Back in February 2009, Paul Graham shared the lessons he’d learned from a side project of his – social news website Hacker News. I’ve read it back then, of course, but once again someone pointed out to me the value of that article and I went back. It is a must read for any web developer or even anyone who participates in online discussions, social networks, or just maintains a blog. Here is my favorite section that explains bad comments.
There are two main kinds of badness in comments: meanness and stupidity. There is a lot of overlap between the two—mean comments are disproportionately likely also to be dumb—but the strategies for dealing with them are different. Meanness is easier to control. You can have rules saying one shouldn’t be mean, and if you enforce them it seems possible to keep a lid on meanness.
Keeping a lid on stupidity is harder, perhaps because stupidity is not so easily distinguishable. Mean people are more likely to know they’re being mean than stupid people are to know they’re being stupid.
The most dangerous form of stupid comment is not the long but mistaken argument, but the dumb joke.
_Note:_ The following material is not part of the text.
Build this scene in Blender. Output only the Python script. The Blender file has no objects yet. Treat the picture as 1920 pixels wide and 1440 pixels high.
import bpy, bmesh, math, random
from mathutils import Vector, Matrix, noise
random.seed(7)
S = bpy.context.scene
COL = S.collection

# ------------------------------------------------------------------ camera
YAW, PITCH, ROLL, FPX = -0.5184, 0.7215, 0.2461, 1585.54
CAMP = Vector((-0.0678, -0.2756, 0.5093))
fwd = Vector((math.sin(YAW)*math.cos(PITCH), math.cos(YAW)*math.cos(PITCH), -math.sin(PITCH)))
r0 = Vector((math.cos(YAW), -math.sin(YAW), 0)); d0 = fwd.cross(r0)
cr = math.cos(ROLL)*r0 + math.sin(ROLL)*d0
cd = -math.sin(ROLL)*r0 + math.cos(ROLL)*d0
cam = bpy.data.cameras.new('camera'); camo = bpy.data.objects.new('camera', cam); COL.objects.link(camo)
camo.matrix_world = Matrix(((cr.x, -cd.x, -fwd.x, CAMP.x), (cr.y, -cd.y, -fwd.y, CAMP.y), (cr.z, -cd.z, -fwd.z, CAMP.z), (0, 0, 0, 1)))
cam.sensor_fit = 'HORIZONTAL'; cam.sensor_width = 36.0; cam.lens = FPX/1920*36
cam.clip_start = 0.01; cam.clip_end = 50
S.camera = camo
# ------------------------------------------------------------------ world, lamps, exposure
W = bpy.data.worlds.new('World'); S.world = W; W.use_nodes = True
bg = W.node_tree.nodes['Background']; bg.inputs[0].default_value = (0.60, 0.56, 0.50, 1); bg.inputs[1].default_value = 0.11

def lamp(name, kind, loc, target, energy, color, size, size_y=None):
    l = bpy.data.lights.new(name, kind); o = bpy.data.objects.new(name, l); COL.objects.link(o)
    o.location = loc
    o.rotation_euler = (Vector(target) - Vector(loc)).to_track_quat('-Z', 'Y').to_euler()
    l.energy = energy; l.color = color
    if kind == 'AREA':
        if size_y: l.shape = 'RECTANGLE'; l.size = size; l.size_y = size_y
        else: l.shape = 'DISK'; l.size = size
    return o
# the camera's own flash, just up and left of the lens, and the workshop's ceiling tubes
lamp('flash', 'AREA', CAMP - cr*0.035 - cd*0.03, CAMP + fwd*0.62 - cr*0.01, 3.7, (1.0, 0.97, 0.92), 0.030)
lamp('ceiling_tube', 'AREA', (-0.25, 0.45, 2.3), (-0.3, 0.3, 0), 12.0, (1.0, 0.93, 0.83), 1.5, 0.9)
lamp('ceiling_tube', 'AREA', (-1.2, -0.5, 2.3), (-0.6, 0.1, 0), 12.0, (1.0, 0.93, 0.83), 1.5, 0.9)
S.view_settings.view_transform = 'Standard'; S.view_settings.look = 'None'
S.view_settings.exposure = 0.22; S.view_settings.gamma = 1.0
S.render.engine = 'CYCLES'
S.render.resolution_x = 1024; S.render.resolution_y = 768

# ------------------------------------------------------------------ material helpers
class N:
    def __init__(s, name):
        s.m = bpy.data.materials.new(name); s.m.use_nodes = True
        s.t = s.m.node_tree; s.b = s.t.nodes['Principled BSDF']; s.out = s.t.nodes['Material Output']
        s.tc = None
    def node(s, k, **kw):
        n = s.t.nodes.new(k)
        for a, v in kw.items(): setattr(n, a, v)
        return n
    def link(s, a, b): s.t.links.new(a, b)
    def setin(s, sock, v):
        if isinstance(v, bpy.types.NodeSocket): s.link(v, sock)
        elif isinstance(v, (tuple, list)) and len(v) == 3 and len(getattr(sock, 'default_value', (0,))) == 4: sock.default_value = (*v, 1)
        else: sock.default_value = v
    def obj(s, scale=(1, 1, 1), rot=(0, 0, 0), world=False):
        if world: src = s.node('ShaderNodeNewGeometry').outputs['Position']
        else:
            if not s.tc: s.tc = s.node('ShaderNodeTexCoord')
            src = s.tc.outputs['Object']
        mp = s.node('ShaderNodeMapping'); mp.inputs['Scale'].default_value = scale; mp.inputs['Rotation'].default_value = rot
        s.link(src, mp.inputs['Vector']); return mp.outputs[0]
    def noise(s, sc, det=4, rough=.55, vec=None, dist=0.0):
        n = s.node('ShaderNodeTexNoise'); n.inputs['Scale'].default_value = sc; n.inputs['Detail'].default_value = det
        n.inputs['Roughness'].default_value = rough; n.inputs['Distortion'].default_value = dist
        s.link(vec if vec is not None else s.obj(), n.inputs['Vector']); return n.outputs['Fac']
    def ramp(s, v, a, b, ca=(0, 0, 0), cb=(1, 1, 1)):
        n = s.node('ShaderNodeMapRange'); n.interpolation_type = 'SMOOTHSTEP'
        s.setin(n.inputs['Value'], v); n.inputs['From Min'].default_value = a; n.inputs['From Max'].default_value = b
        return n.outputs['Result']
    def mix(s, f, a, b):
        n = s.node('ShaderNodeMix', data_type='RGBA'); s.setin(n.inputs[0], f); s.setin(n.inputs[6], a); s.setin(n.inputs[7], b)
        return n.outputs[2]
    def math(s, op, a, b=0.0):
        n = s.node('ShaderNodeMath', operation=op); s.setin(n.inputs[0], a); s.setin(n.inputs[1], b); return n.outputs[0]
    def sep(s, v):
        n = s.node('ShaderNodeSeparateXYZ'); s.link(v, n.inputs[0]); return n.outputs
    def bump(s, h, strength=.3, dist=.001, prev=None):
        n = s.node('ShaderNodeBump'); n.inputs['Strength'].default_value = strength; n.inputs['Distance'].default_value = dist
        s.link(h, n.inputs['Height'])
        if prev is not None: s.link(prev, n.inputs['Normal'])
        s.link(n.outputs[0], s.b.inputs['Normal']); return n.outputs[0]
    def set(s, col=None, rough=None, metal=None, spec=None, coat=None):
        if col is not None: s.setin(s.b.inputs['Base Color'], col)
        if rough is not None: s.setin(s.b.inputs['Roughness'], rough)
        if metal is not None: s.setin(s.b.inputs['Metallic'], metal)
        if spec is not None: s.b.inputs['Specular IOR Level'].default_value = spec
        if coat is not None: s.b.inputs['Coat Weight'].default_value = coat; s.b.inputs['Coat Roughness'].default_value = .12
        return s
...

Long but mistaken arguments are actually quite rare. There is a strong correlation between comment quality and length; if you wanted to compare the quality of comments on community sites, average length would be a good predictor. Probably the cause is human nature rather than anything specific to comment threads. Probably it’s simply that stupidity more often takes the form of having few ideas than wrong ones.
Whatever the cause, stupid comments tend to be short. And since it’s hard to write a short comment that’s distinguished for the amount of information it conveys, people try to distinguish them instead by being funny. The most tempting format for stupid comments is the supposedly witty put-down, probably because put-downs are the easiest form of humor. [5] So one advantage of forbidding meanness is that it also cuts down on these.
Bad comments are like kudzu: they take over rapidly. Comments have much more effect on new comments than submissions have on new submissions. If someone submits a lame article, the other submissions don’t all become lame. But if someone posts a stupid comment on a thread, that sets the tone for the region around it. People reply to dumb jokes with dumb jokes.
Maybe the solution is to add a delay before people can respond to a comment, and make the length of the delay inversely proportional to some prediction of its quality. Then dumb threads would grow slower.